Hi, Susie again! Thanks for the information.
First of all, MAJOR-LEAGUE HUGS re your DH serving in Iraq. My 25-year-old brother is also Over There, and I believe he too is due back in the States in April or May. People like you, the spouses of those in the military, deserve our support as much as the service people themselves.
Next of all, it makes perfect sense that you want to be fitter, as opposed to just "thinner". In fact, I'm a tad biases against the goal of thinness to the exclusion of leanness, which implies a fair amount of healthy, functional muscle mass.
I also need to tell you that I'm an anti-scale-weight person. Because the scale (including those tricked up jobbies that pretend to tell you your body composition) does not tell you how much of your weight is water, lean tissue, fat mass, skeletal matter, body organs, and even skin and brain, its information is . . . well, meaningless. I would suggest letting go of this mythical "20 pounds" that you feel you need to lose, and focusing on how your clothes fit. You can get leaner and smaller, paradoxically, and gain "weight" at the same time. Weird but true. Don't worry about scale weight.

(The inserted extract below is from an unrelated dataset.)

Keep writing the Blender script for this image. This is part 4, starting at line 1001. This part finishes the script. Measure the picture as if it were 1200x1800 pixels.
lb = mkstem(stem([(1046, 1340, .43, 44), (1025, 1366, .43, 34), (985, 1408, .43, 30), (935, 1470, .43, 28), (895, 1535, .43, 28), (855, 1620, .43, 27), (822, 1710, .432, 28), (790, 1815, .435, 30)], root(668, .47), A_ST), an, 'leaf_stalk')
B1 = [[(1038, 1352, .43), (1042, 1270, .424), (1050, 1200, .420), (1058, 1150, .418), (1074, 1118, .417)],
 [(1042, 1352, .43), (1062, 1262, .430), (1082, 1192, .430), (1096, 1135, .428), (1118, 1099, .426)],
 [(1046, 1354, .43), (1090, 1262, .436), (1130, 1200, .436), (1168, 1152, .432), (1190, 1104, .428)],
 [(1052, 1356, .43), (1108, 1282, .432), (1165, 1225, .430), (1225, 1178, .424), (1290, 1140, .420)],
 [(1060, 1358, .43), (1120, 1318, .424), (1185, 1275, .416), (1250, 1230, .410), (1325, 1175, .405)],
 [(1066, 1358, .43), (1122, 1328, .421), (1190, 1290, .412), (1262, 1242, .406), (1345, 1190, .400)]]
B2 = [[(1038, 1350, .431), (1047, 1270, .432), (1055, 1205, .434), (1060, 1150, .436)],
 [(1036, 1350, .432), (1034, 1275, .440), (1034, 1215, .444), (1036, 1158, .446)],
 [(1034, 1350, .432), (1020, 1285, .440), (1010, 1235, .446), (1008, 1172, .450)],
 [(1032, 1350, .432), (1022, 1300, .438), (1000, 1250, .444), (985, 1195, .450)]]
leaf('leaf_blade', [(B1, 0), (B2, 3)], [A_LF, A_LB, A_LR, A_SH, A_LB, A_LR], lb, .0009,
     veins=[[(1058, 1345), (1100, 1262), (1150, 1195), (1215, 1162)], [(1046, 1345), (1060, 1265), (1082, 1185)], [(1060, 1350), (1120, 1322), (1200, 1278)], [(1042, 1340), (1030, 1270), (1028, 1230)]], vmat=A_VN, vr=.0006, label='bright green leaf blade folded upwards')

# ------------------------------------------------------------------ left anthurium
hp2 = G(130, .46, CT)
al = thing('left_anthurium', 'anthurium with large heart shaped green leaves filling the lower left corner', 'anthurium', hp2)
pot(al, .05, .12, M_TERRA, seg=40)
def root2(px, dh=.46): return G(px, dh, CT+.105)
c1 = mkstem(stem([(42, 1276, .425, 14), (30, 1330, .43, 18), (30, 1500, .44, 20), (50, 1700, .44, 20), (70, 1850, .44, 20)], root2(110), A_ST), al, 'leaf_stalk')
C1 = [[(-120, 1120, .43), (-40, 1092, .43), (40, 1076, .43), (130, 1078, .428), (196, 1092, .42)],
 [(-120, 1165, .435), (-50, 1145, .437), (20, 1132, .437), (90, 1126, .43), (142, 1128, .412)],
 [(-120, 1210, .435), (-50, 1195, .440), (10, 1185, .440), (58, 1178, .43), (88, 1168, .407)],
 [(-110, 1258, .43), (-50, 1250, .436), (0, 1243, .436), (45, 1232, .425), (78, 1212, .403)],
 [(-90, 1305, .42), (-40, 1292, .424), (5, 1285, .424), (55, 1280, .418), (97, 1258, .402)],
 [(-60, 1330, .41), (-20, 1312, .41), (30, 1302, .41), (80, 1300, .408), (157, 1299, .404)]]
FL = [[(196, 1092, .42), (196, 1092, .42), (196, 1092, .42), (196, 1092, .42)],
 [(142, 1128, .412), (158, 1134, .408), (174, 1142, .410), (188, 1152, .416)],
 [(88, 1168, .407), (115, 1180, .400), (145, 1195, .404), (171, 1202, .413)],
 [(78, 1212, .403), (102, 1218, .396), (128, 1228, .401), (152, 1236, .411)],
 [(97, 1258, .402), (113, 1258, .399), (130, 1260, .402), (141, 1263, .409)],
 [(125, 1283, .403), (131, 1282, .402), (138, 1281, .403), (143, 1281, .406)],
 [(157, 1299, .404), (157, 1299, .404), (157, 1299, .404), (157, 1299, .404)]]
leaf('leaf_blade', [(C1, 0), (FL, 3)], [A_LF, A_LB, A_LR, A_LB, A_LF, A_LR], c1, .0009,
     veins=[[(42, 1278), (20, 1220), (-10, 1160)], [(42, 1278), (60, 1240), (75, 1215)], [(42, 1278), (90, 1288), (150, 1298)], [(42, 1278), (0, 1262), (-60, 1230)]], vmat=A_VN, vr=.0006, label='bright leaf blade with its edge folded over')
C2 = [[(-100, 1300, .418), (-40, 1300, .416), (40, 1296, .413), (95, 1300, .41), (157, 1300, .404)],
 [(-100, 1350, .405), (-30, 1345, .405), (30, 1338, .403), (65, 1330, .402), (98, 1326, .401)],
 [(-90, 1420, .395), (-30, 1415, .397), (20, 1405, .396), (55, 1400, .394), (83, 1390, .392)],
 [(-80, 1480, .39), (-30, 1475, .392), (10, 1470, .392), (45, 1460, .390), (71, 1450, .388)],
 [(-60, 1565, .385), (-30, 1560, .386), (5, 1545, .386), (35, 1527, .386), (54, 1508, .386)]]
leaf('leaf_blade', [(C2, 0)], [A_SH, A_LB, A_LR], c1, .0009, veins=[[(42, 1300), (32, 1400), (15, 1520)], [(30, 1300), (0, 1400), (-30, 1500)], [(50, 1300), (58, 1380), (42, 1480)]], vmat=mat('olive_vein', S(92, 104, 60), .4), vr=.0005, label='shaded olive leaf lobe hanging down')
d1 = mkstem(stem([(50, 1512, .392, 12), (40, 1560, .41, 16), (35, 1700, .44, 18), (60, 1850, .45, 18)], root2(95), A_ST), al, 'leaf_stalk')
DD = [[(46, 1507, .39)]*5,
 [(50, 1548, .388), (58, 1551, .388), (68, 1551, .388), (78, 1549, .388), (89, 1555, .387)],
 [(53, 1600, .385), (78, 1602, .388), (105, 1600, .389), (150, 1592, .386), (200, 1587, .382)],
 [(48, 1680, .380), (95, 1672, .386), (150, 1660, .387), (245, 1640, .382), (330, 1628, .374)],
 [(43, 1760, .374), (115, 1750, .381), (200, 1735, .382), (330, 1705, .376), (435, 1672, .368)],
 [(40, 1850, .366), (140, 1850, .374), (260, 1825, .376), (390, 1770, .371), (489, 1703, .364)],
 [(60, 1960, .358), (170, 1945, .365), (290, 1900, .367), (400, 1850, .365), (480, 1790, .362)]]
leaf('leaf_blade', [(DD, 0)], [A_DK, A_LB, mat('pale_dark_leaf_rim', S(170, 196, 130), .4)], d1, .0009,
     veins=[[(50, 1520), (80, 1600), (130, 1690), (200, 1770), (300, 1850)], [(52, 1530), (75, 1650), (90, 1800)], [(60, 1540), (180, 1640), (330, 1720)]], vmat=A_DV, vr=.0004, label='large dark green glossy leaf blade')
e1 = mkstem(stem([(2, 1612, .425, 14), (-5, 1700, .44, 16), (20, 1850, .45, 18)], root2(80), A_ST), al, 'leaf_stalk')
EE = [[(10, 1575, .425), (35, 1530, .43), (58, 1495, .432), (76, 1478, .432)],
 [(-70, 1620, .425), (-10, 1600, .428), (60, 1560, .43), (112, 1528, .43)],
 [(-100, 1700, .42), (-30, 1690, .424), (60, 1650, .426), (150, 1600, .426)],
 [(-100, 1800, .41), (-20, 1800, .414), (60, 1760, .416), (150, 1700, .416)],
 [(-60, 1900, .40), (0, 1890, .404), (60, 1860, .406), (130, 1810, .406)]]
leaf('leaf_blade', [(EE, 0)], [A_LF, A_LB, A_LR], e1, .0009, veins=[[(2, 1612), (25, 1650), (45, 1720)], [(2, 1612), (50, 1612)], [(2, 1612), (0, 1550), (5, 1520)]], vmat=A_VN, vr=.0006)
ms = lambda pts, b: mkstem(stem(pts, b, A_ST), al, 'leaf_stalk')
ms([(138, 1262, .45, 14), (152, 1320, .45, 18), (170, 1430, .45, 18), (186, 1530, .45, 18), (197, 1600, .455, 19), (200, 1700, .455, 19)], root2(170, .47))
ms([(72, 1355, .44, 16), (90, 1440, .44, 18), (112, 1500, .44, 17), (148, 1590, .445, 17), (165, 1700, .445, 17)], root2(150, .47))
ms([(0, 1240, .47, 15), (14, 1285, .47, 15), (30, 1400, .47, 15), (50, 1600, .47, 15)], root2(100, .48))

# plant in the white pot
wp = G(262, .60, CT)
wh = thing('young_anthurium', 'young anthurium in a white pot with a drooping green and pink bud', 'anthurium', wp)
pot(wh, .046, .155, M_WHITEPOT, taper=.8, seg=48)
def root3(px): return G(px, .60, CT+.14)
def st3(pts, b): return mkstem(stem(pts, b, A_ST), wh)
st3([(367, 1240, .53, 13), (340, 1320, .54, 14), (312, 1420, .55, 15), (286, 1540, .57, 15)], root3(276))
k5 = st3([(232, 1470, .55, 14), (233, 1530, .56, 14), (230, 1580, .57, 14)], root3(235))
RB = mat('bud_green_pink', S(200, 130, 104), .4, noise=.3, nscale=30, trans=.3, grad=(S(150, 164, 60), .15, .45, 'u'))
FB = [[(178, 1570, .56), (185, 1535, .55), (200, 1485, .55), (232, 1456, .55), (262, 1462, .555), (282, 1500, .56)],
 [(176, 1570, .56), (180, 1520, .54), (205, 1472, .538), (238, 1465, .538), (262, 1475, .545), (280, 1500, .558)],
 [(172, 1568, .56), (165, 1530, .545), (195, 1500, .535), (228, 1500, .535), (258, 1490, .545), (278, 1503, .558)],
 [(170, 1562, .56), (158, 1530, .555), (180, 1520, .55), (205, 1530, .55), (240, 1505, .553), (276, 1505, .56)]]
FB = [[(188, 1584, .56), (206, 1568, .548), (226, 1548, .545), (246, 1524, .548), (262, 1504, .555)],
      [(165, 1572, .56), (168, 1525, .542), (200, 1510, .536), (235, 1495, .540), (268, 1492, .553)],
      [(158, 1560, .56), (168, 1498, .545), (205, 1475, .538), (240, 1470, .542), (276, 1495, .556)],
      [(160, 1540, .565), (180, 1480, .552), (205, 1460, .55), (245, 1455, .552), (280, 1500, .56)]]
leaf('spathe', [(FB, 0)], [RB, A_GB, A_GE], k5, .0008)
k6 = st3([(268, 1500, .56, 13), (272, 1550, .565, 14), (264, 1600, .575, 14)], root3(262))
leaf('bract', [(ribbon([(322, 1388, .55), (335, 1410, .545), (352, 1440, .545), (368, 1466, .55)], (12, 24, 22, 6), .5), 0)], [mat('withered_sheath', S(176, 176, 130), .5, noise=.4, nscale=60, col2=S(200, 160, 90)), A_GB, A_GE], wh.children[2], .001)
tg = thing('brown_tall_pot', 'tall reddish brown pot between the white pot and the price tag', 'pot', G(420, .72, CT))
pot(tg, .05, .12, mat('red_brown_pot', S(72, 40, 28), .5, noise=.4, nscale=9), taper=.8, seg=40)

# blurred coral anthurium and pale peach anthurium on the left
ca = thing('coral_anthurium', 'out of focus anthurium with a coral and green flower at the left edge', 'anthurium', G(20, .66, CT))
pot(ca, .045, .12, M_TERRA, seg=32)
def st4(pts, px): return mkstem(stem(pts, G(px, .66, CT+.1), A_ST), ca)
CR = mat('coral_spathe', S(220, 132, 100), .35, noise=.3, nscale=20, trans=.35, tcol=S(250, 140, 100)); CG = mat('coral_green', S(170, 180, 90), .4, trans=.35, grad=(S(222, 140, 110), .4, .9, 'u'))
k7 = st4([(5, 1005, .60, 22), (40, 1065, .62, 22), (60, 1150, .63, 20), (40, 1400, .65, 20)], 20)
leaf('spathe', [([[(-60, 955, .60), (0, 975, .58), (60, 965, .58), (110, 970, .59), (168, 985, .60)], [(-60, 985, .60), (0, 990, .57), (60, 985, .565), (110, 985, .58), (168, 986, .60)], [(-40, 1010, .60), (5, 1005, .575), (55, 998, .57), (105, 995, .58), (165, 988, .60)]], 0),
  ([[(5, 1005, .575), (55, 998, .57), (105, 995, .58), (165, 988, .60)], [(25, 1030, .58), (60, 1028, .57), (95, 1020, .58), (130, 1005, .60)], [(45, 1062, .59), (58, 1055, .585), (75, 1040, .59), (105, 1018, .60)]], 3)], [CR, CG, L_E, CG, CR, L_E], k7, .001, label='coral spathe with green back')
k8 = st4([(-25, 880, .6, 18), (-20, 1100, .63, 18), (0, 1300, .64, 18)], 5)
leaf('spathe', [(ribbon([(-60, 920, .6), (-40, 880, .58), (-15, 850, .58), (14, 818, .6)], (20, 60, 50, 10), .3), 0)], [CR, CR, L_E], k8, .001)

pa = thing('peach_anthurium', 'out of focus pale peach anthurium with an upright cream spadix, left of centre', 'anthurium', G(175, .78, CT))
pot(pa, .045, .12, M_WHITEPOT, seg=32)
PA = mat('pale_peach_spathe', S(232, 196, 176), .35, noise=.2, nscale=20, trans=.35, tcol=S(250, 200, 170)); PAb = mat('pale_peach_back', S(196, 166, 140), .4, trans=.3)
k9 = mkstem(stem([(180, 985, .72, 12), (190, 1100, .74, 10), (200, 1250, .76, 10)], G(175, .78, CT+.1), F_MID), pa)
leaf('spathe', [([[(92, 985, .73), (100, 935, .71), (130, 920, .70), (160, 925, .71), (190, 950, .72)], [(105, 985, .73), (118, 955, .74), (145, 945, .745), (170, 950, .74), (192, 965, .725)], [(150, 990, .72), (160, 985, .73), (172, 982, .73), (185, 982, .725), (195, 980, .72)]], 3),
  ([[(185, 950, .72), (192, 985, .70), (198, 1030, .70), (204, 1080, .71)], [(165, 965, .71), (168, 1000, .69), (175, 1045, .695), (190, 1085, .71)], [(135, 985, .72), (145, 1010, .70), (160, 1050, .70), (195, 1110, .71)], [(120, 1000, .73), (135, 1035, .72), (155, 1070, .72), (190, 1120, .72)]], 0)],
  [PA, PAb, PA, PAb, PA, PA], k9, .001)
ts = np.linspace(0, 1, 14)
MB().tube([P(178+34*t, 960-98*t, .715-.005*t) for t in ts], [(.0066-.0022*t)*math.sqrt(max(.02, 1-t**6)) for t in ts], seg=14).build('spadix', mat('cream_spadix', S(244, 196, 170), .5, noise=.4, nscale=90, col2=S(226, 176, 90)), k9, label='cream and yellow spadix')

In all candor, I think any warning away from doing step aerobics, lunges and squats based on one's body type is pure bunk. Keep in mind there are a lot of dot-com fitness charlatans on the Web, and the anti-step contingent is particularly irritating. Step aerobics can take many forms, and is a great calorie-burner and heart- as well as leg-and-glute trainer. I'm 5'3" with a skeletal frame like R2D2, and step has never made me "bulk out" in the glute and thigh area. Same with lunges and squats, two cornerstones of multi-joint leg strengthening.
Regarding low-weight-high-rep training, that has its place in a person's training program, but you can achieve even better results by bringing in high-weight-low-rep training to complement it. Keep in mind too that total-body strength training has health value in and of itself (increased muscle mass; increased bone density {of particular benefit to women, who are at greater risk of osteoporosis in later years}; increased functional ability). I suggest that if you build a mix of higher-weight-low-rep training and lower-weight-higher-rep training, you will see awesome results, physiologically AND aesthetically.
One final thing (thank God): my experience has been that when I couple just teeny-weeny healthy changes in my eating habits with a good, kick-butt exercise program that has a long-term goal of increasing intensity (in all areas, cardio as well as strength), my habit of eating for reasons other than nutritional need goes way down. When you give your body what it needs for exercise, your body will start to tell you what IT needs and wants, and emotional eating episodes become far less frequent and pronouned.
Pacem - look forward to seeing you on the Open Discussion Forum. Plan on about a thousand suggestions for which Cathe DVDs to buy. They are so worth the dough it's not even funny.